Em acréscimo à influente filosofia, o Renascimento Oriental também serviu de estímulo para a análise científica e linguística das línguas indianas. Por volta de 1900 havia mais professores de Indologia na Alemanha do que no resto de toda a Europa e América em conjunto. A Alemanha tinha quarenta e sete professores devotados ao estudo da herança do Sul da Ásia, enquanto a Inglaterra só tinha quatro. Como se explica a existência de tão grande número de eruditos alemães, particularmente tendo em conta que não havia colónias alemãs no sul da Ásia? Apenas uma parte da resposta é uma ligação e um amor especial entre a Alemanha e a Índia. Também se deveu a razões práticas: a Indologia na Alemanha, primeiro de tudo, deveu o seu lugar e apoio continuado aos usos culturais e nacionalistas que teve da Prússia e em outros estados alemães. Os estudiosos alemães reivindicaram o seu interesse pela Índia antiga por razões científicas – o Sânscrito tornou-se uma parte integrante do domínio académico da Prússia, no campo linguístico. Ao aumentar o prestígio da ciência alemã, a ciência linguística serviu o estado da Prússia. A bolsa de estudos do Sânscrito era muito útil para aqueles que defendiam a unificação alemã; antes de a Prússia ter fundado o Império Alemão em 1871, a língua era um elemento importante para unificar a fragmentada Europa central, tanto a nível religioso, como a nível político. Devido à configuração politicamente estilhaçada dos estados alemães, havia vários centros de estudos de sânscrito, e cada um desenvolvia a sua característica única. Os centros mais importantes eram Berlim e Bona, mas Munique, Töbingen, Leipzig, Göttingen, e outras universidades também desenvolveram programas de Indologia.

Embora os estudiosos de Sânscrito se justificassem com a ciência, a verdadeira razão para o criar desta disciplina era o interesse Romântico pela Índia, e continuou a depender de imagens Românticas da Índia, para se ligarem aos oficiais e ao público. Na retórica pública os Indologistas frequentemente enfatizavam três aspectos da Índia, todos eles chamados importantes de Schegel ao Renascimento Oriental: a antiguidade da civilização indiana, a beleza inerente dos ‘ tesouros culturais’ da Índia, e uma relação única da Índia à Alemanha.
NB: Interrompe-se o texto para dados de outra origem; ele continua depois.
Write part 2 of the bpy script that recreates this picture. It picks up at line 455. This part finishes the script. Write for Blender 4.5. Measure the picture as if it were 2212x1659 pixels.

A idade venerável da antiga civilização indiana foi um importante argumento para os eruditos do Sânscrito. Em 1818 Friedrich Majer descreveu a ‘mais antiga religião dos indianos’ como ‘ a história mais antiga da raça humana’. Wilhelm von Humboldt defendeu que o Sânscrito foi ‘ A linguagem mais antiga e a primeira a ter verdadeiras formas gramaticais’. O indologista de Oxford, de origem alemã, Max Müller argumentou que a razão de estudar Sânscrito foi a sua ‘antiguidade’, pois era, linguisticamente falando, a ‘irmã mais velha’ do Latim e do Grego. Como o estudo dos Vedas se expandiu nos anos 40 de 1800, os académicos descreveram os Vedas como a escrita mais antiga da literatura indiana, bem como de toda a humanidade. O estudo do Rig-Veda, o mais antigo dos quatro Vedas, foi um foco de estudo em particular. O indologista berlinense, Albrecht Weber, assinalou nas suas Lições Académicas, que as canções no Rig-Veda ‘ transportam-nos ao tempo original Indo-Germânico’.

Alegações estéticas

Acrescendo às alegações que os épicos indianos eram mais antigos que os clássicos europeus, os indologistas também defenderam que neles havia um grande apelo artístico e de beleza inerente. Razões estéticas sobre o material indiano estendiam-se ao próprio sânscrito, quer ao seu alfabeto, quer à sua estrutura gramatical. Von Humboldt escreveu a Bopp, ‘ o alfabeto sânscrito…tem uma regularidade e uma plenitude maravilhosa’. Ao longo do séc. XIX, consistentemente, os alemães referiram-se virtualmente à literatura sânscrita em termos económicos, comparando-a a um ‘tesouro’. Por exemplo, em 1819, August W. von Schlegel escreveu, em Bona, ‘ Deverá a literatura inglesa ter o monopólio da literatura indiana? É demasiado tarde. Podem ter a canela e os cravinhos; aquele tesouro pertence a todo o mundo culto.’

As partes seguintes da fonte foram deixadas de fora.